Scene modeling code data
:::::

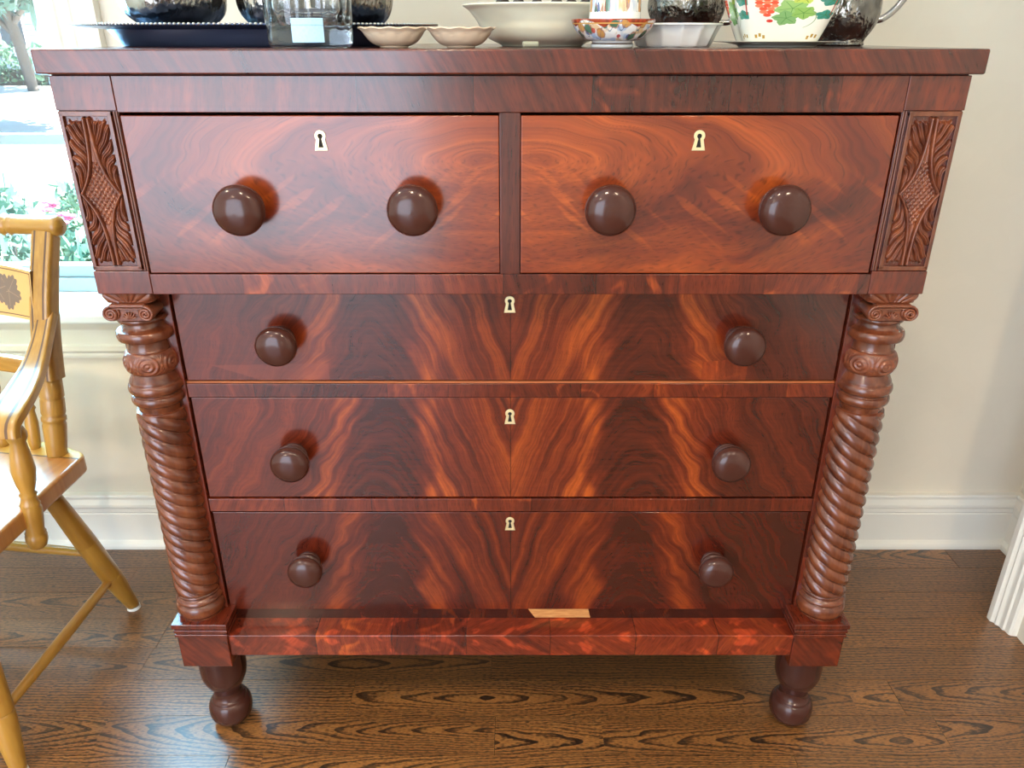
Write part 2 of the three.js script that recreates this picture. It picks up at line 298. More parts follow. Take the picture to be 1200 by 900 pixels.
// ---------------------------------------------------------------- outside
{
  const g = mesh('ground', box(-60, 30, -0.6, -0.35, -70, -0.82), std({ color: new THREE.Color(0.62, 0.6, 0.55), roughness: 0.95 })); g.userData.kind = 'structure';
  const leafShape = new THREE.Shape(); leafShape.moveTo(0, 0); leafShape.quadraticCurveTo(0.35, 0.4, 0, 1); leafShape.quadraticCurveTo(-0.35, 0.4, 0, 0);
  const leafGeo = new THREE.ShapeGeometry(leafShape, 3);
  const leafMat = (r, gg, b) => phys({ color: new THREE.Color(r, gg, b), roughness: 0.7, transmission: 0.35, thickness: 0, side: THREE.DoubleSide });
  const bark = std({ color: new THREE.Color(0.10, 0.095, 0.09), roughness: 0.9 });
  function foliage(parent, n, place, size, mat) {
    const im = new THREE.InstancedMesh(leafGeo, mat, n), o = new THREE.Object3D();
    for (let i = 0; i < n; i++) { o.position.set(...place()); o.rotation.set(rr(-2, 2), rr(0, 6.3), rr(-2, 2)); o.scale.setScalar(size * rr(0.6, 1.3)); o.updateMatrix(); im.setMatrixAt(i, o.matrix); }
    im.name = 'foliage'; im.userData.kind = 'stuff'; im.castShadow = true; parent.add(im);
  }
  function shrub(x, z, r, h, label, blooms) {
    const t = thing('flowering_shrub', label, 'shrub', [x, -0.35, z]);
    mesh('stem', merge([0, 1, 2, 3, 4].map((k) => tube([[0, 0, 0], [Math.sin(k * 1.3) * r * 0.4, h * 0.4, Math.cos(k * 1.3) * r * 0.4], [Math.sin(k * 1.3) * r * 0.7, h * 0.85, Math.cos(k * 1.3) * r * 0.7]], 0.008, 8, 5))), bark, t);
    foliage(t, 5500, () => { const a = rr(0, 6.283), q = Math.sqrt(rnd()), y = rnd(); const k = Math.sqrt(1 - Math.pow(Math.abs(y - 0.45) / 0.6, 2) * 0.9); return [Math.cos(a) * q * r * k, 0.1 + y * (h - 0.1) + rr(-0.03, 0.03), Math.sin(a) * q * r * k]; }, 0.07, leafMat(0.09, 0.24, 0.19));
    const petal = std({ color: new THREE.Color(0.62, 0.14, 0.30), roughness: 0.7 });
    for (const [dx, dy, dz] of blooms) mesh('bloom', merge(Array.from({ length: 9 }, (_, i) => { const g2 = new THREE.SphereGeometry(0.014, 6, 4); g2.scale(1, 0.5, 1); g2.translate(Math.sin(i * 2.4) * 0.004 * Math.sqrt(i) * 2, Math.cos(i * 1.9) * 0.012, Math.cos(i * 2.4) * 0.004 * Math.sqrt(i) * 2); return g2; })), petal, t).position.set(dx, h + dy, dz);
  }
  shrub(-1.30, -1.55, 0.42, 0.93, 'green shrub with pink blooms nearest the window, right of the others', [[-0.12, 0.08, 0.1], [-0.22, 0.1, 0], [0.16, 0.03, 0.1]]);
  shrub(-2.05, -1.75, 0.45, 1.02, 'green shrub with pink blooms left of the one nearest the window', [[0.2, 0.05, 0.1], [0.05, 0.06, 0.2]]);
  shrub(-1.75, -2.7, 0.5, 0.95, 'green shrub behind the two pink-flowering shrubs by the window', [[0.1, 0.06, 0.1]]);
  function tree(x, z, h, r, label, lean) {
    const t = thing('garden_tree', label, 'tree', [x, -0.35, z]);
    mesh('trunk', merge([tube([[0, 0, 0], [lean * 0.3, h * 0.3, 0], [lean, h * 0.7, 0.2]], 0.16, 16, 8), tube([[lean * 0.3, h * 0.3, 0], [lean * 0.3 + 1.2, h * 0.5, 0.3], [lean + 2.4, h * 0.72, 0.2]], 0.09, 14, 7), tube([[lean * 0.25, h * 0.25, 0], [lean * 0.3 - 1.2, h * 0.5, 0.2], [lean - 2, h * 0.7, -0.2]], 0.08, 14, 7)]), bark, t);
    foliage(t, 6500, () => { const a = rr(0, 6.283), b = Math.acos(rr(-1, 1)), q = Math.cbrt(rnd()) * r; return [lean + Math.sin(b) * Math.cos(a) * q * 1.3, h * 0.72 + Math.cos(b) * q * 0.75, Math.sin(b) * Math.sin(a) * q]; }, 0.42, leafMat(0.08, 0.20, 0.17));
  }
  tree(-9.6, -13.5, 5.2, 2.4, 'leafy tree with a leaning grey trunk across the bright pavement', 0.8);
  tree(-14.5, -24, 6, 3, 'second leafy tree farther off behind the leaning one', -0.6);
  // low hedge far behind
  for (const [x, z, k] of [[-16, -27, 0], [-22, -29, 1]]) {
    const t = thing('garden_hedge', k ? 'clipped green hedge left of the other far hedge' : 'clipped green hedge at the far side of the bright pavement', 'hedge', [x, -0.35, z]);
    mesh('stem', box(-2.2, 2.2, 0, 0.5, -0.2, 0.2), bark, t);
    foliage(t, 1500, () => [rr(-2.7, 2.7), rr(0.05, 1.2), rr(-0.5, 0.5)], 0.25, leafMat(0.08, 0.22, 0.14));
  }
  const hs = thing('far_house', 'blue-grey boarded house far across the pavement behind the trees', 'house', [-25, -0.35, -36]);
  const boards = std({ color: new THREE.Color(0.30, 0.40, 0.50), roughness: 0.8 });
  for (let k = 0; k < 14; k++) mesh('wall_board', box(-5, 5, k * 0.22, k * 0.22 + 0.205, -0.02 - 0.02, 0), boards, hs);
  mesh('house_wall', box(-5, 5, 0, 3.1, -6, -0.05), boards, hs);
  mesh('roof', prism([[-6.4, 3.05], [0.5, 3.05], [-3, 5.2]], (o, u, t) => [t, u, o], -5.4, 5.4), std({ color: new THREE.Color(0.2, 0.2, 0.22), roughness: 0.9 }), hs);
  const wf = std({ color: 0xffffff, roughness: 0.5 }), wg = std({ color: new THREE.Color(0.05, 0.07, 0.09), roughness: 0.1 });
  for (const x of [-3, 0.2, 3.2]) { const w = mesh('house_window', merge([box(x - 0.6, x + 0.6, 1, 1.08, 0, 0.05), box(x - 0.6, x + 0.6, 2.3, 2.38, 0, 0.05), box(x - 0.6, x - 0.52, 1, 2.38, 0, 0.05), box(x + 0.52, x + 0.6, 1, 2.38, 0, 0.05)]), wf, hs); mesh('pane', box(x - 0.52, x + 0.52, 1.08, 2.3, 0, 0.02), wg, w); }
}

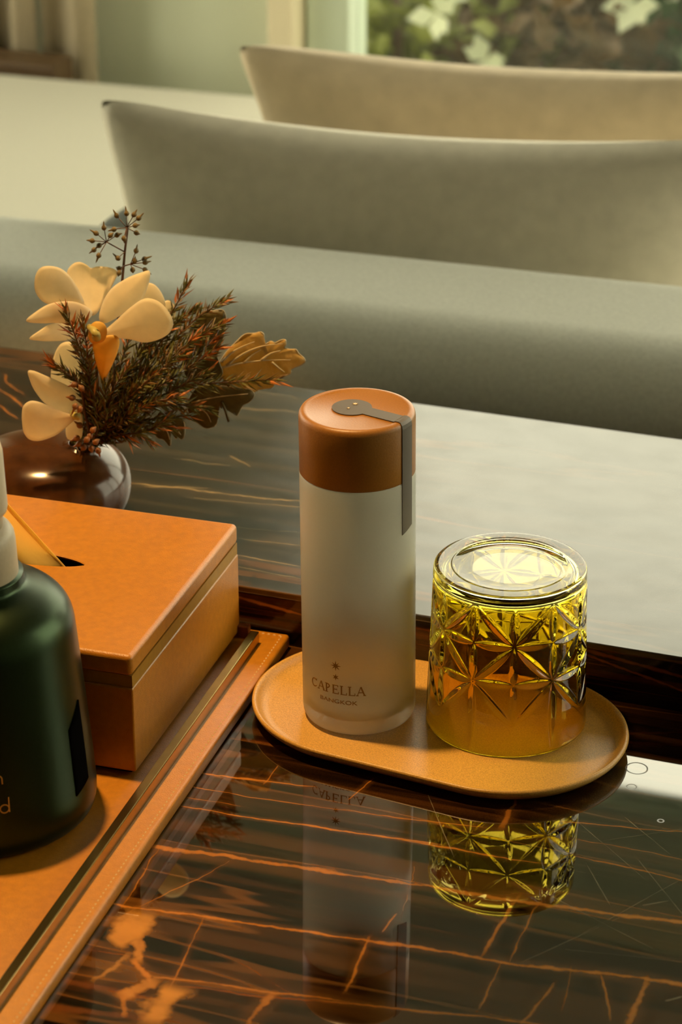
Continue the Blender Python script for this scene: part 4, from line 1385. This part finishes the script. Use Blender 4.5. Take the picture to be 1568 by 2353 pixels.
def shrub(u, v, h, r, m, label, n=420, bloom=0, ls=0.055, cat='shrub', group=None, trunk=0.0):
    t = tag(empty('garden_shrub' if cat == 'shrub' else 'garden_tree', W(u, v, FL - .05), TH), label, cat, group)
    vs3, fs3 = [], []
    for i in range(n):
        d = Vector((random.gauss(0, 1), random.gauss(0, 1), random.gauss(0, 1))).normalized() * random.uniform(0.55, 1.0)
        c = Vector((d.x * r, d.y * r, trunk + (h - trunk) * (0.5 + 0.5 * d.z)))
        a = Vector((random.gauss(0, 1), random.gauss(0, 1), random.gauss(0, .6))).normalized() * ls * random.uniform(.4, 1.0)
        b = a.cross(Vector((random.gauss(0, 1), random.gauss(0, 1), random.gauss(0, 1)))).normalized() * ls * 0.42
        k = len(vs3); nn_ = a.cross(b).normalized() * ls * .1
        vs3 += [c - a, c - a * .2 + b, c + a, c - a * .2 - b, c + nn_]
        fs3 += [(k, k + 1, k + 4), (k + 1, k + 2, k + 4), (k + 2, k + 3, k + 4), (k + 3, k, k + 4)]
    o = mesh_obj('foliage', vs3, fs3, m, t, False); o['kind'] = 'stuff'
    st = []
    sv3, sf3 = [], []
    for k in range(1 if trunk else 5):
        e = Vector((random.uniform(-.5, .5) * r, random.uniform(-.5, .5) * r, h * .75)) if not trunk else Vector((0, 0, trunk + .4))
        a, b = tube_vf([(0, 0, 0), e * .5 + Vector((0.02, 0.01, 0)), e], 0.012 if not trunk else .09, 0.005 if not trunk else .05, 6, len(sv3)); sv3 += a; sf3 += b
    mesh_obj('trunk', sv3, sf3, M['wood_dark'], t)
    if bloom:
        for k in range(bloom):
            d = Vector((random.gauss(0, 1), -abs(random.gauss(0, 1)), random.gauss(0, 1) + .3)).normalized()
            c = Vector((d.x * r, d.y * r, h * (0.5 + 0.5 * d.z)))
            bv, bf = [], []
            for q in range(5):
                a = q * 2 * PI / 5 + random.random(); rr = random.uniform(.035, .055)
                e1 = Vector((math.cos(a), -.3, math.sin(a))) * rr; e2 = Vector((math.cos(a + .6), -.25, math.sin(a + .6))) * rr * .6; e3 = Vector((math.cos(a - .6), -.25, math.sin(a - .6))) * rr * .6
                kk = len(bv); bv += [c, c + e2, c + e1, c + e3]; bf += [(kk, kk + 1, kk + 2), (kk, kk + 2, kk + 3)]
            mesh_obj('bloom', bv, bf, M['bloom'], t, False)
    return t


SH = [
    (-0.95, 3.05, 0.62, 0.34, 'foliage_b', 'yellow green leafy shrub low at the left of the garden window', 9),
    (-0.55, 3.15, 0.60, 0.30, 'foliage_d', 'russet leaved shrub beside the yellow green one outside the window', 3),
    (-0.22, 3.10, 0.58, 0.32, 'foliage_a', 'deep green shrub with pale blooms in the middle of the garden window', 14),
    (0.16, 3.05, 0.62, 0.30, 'foliage_d', 'russet leaved shrub at the right edge of the garden view', 2),
    (0.55, 3.15, 0.70, 0.34, 'foliage_c', 'blue green shrub with pale blooms right of the russet shrub', 10),
    (-1.05, 3.75, 0.85, 0.42, 'foliage_c', 'taller blue green shrub in the second row behind the yellow green shrub', 12),
    (-0.45, 3.80, 0.85, 0.42, 'foliage_a', 'taller deep green shrub in the second row behind the russet shrub', 14),
    (0.15, 3.80, 0.85, 0.42, 'foliage_c', 'taller blue green shrub with many blooms behind the right russet shrub', 16),
    (0.80, 3.90, 0.90, 0.42, 'foliage_a', 'taller deep green shrub at the far right of the second row', 8),
    (-1.2, 4.8, 1.15, 0.6, 'foliage_a', 'broad deep green shrub in the third row at left', 6),
    (-0.1, 4.9, 1.2, 0.6, 'foliage_c', 'broad blue green shrub in the third row at centre', 10),
    (1.0, 4.9, 1.15, 0.6, 'foliage_a', 'broad deep green shrub in the third row at right', 6),
]
for (u, v, h, r, m_, lb, bl) in SH: shrub(u, v, h, r, M[m_], lb, 1100, bl)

:::::

Objective
In the entries above, identify every line with the string "script".

Task result
Write part 2 of the three.js script that recreates this picture. It picks up at line 298. More parts follow. Take the picture to be 1200 by 900 pixels.
Continue the Blender Python script for this scene: part 4, from line 1385. This part finishes the script. Use Blender 4.5. Take the picture to be 1568 by 2353 pixels.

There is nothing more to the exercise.